*Exercise aim*:
Retype the opening lines of the data exactly, stopping after the line that contains "return a + (b - a) * x / WX(y)". Skip every picture.

*Information shown*:
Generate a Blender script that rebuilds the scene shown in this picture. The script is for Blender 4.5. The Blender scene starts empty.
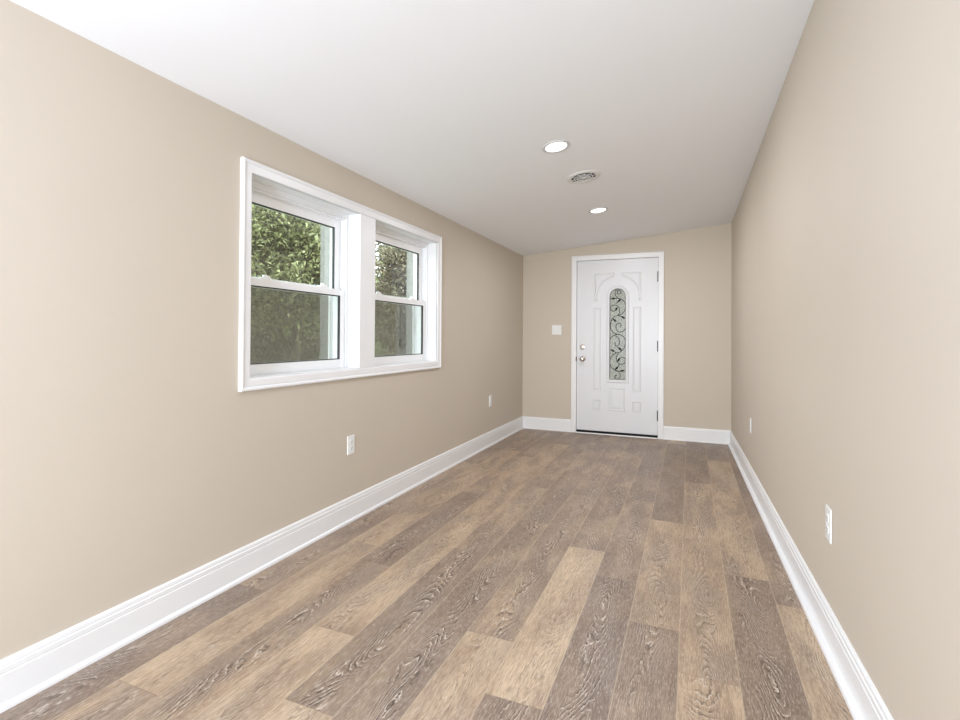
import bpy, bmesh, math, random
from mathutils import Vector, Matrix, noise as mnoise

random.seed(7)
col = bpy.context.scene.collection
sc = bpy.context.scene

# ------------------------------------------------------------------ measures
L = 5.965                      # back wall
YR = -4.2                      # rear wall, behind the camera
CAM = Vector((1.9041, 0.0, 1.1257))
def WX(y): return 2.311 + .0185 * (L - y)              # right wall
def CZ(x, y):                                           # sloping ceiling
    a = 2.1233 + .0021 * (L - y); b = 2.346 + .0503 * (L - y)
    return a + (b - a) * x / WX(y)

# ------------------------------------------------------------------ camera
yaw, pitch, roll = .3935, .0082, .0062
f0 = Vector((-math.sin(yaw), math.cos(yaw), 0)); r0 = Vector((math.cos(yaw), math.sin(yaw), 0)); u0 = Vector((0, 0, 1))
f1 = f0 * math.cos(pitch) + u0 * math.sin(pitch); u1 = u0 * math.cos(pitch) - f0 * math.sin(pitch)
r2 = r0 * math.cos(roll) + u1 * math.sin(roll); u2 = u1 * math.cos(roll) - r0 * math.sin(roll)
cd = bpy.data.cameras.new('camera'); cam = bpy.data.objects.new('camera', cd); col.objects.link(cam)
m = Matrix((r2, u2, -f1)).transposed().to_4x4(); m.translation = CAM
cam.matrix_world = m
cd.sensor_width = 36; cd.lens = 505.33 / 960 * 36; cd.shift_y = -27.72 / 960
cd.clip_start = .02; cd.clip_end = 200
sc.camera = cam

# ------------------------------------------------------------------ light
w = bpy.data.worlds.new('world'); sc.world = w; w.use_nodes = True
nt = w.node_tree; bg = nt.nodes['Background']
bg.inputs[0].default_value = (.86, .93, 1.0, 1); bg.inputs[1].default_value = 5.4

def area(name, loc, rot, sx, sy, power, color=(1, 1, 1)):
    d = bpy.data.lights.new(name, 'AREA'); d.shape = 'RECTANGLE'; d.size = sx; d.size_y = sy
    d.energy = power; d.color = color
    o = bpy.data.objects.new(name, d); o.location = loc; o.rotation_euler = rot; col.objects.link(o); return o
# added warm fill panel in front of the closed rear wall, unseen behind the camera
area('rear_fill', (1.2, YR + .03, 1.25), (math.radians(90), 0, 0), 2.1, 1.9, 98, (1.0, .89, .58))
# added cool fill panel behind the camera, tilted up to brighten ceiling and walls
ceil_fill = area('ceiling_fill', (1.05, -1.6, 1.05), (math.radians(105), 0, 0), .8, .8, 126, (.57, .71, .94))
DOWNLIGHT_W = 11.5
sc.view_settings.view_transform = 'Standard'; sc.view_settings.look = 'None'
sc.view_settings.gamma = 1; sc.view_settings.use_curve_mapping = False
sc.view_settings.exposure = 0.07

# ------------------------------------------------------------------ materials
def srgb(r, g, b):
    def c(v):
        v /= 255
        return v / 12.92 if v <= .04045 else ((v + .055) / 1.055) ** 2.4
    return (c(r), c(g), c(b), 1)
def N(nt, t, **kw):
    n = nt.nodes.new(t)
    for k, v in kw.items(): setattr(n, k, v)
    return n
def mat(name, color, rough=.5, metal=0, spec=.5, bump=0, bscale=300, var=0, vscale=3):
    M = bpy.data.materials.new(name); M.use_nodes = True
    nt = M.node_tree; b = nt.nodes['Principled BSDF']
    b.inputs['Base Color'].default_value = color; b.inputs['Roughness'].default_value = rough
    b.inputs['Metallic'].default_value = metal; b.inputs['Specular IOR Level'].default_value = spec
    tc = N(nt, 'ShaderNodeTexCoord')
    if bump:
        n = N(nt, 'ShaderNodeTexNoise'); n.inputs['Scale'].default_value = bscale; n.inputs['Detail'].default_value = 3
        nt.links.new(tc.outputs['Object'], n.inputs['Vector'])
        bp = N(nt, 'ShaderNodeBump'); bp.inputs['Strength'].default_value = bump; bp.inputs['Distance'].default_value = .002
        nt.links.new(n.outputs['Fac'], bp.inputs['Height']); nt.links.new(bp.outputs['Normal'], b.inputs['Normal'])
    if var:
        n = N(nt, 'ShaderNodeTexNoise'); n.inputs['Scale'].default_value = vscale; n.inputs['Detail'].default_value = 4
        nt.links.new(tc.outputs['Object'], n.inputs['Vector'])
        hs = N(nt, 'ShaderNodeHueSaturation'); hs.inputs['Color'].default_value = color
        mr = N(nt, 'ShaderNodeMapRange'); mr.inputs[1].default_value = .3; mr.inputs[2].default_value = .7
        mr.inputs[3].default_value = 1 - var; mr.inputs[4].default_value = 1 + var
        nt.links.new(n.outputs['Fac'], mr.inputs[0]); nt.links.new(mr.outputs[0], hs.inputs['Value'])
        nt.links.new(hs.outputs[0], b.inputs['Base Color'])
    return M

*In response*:
Generate a Blender script that rebuilds the scene shown in this picture. The script is for Blender 4.5. The Blender scene starts empty.
import bpy, bmesh, math, random
from mathutils import Vector, Matrix, noise as mnoise

random.seed(7)
col = bpy.context.scene.collection
sc = bpy.context.scene

# ------------------------------------------------------------------ measures
L = 5.965                      # back wall
YR = -4.2                      # rear wall, behind the camera
CAM = Vector((1.9041, 0.0, 1.1257))
def WX(y): return 2.311 + .0185 * (L - y)              # right wall
def CZ(x, y):                                           # sloping ceiling
    a = 2.1233 + .0021 * (L - y); b = 2.346 + .0503 * (L - y)
    return a + (b - a) * x / WX(y)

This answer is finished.